Linear to angular acceleration of lop-sided disc

[fysiikka111]

Homework Statement

Work out the moment about the axis of a disc with off-center hole when subjected to a linear acceleration.

Homework Equations

Parallel-axis theorem

The Attempt at a Solution

Moment of inertia of offset hole:
I_oh=I_h+mr^2
where I_h is MoI of hole about its center, m is mass of hole, and r is offset radius.

MoI of half-disc (semicircle) with offset hole:
I_dh=((MR^2)/4)-I_oh
where M is mass of half-disc without hole, and R is radius of disc.

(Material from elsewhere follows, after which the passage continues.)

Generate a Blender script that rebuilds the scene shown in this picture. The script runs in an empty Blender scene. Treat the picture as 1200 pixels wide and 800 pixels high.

Difference in MoI between half-disc with hole and half-disc without hole:
I_diff=((MR^2)/4)-I_dh

If the disc is accelerating as in the diagram (where a is linear acceleration and z the axis of rotation of the disc), how does a translate into angular acceleration of the disc? Is there a site that explains something similar to this?
Thanks

 

[fysiikka111]

I am trying to model an accelerometer.
The discs' shaft is connected to a coil spring, so the angular displacement of the disc relates to the acceleration of the casing.

 

[ideasrule]

This problem is easier to solve using the accelerating reference frame than using the inertial frame. In the accelerating frame, the disc behaves exactly as if it were in a gravitational field with g=a.

You can model the disc as a combination of a solid disc, and a smaller disc with negative mass. "Gravity" applies a force to the negative mass, which in turn applies a torque about the axis. Gravity applies no torque to the solid disc itself because it's perfectly symmetrical. You also have to consider the effect of the negative mass on the moment of inertia, which is easy: you just add the moments of inertia of the two discs.

 

[fysiikka111]

Are my calculations of the MoI's in the first post correct? I am not sure, however, how to use the MoI as its not an angular acceleration that is acting on the disc, but a linear one. So, how do I calculate the effect of the linear acceleration on the rotation of the disc? One way would be to integrate over the area of the half-disc with hole to find the total torque each particle exerts due to an acceleration a of the casing:
F=ma
T=Fd
Total T=integral of T
However, the integral is hard because the shape is somewhat irregular. Although it should be possible to do it with a double integral using a polar coordinate system.
Is there an easier way though, using the MoI?

 

[ideasrule]

I'm actually confused about your calculations in the first post, and why you're considering half-discs. This equation:

I_oh=I_h+mr^2

is correct. Since I_h=1/2*mb^2 where b is the radius of the hole, the total moment of inertia is I_oh=m(1/2*b²+r²).

However, the integral is hard because the shape is somewhat irregular. Although it should be possible to do it with a double integral using a polar coordinate system.
Is there an easier way though, using the MoI?

That's why I suggested calculating the force exerted by "gravity" (acceleration) on a small disc with negative mass. Gravity always acts through the center of mass, which is just the center of the disc. Since this gravity acts perpendicular to the line between the center of the large disc and the center of the hole, torque is just ma*(center-to-center distance).

 

[fysiikka111]

Gravity always acts through the center of mass, which is just the center of the disc. Since this gravity acts perpendicular to the line between the center of the large disc and the center of the hole, torque is just ma*(center-to-center distance).

So the disc can be ignored and just the imbalance caused by the hole be calculated. Hence, torque at axis is
T=mad
where m is negative mass of hole, and d distance between center of disc to center of hole. Isn't this only an approximation though because the hole isn't a point mass - i.e. the torque produced by the parts of the hole that are farther away from the axis are greater than the parts that are closer to it. How would I take that into account?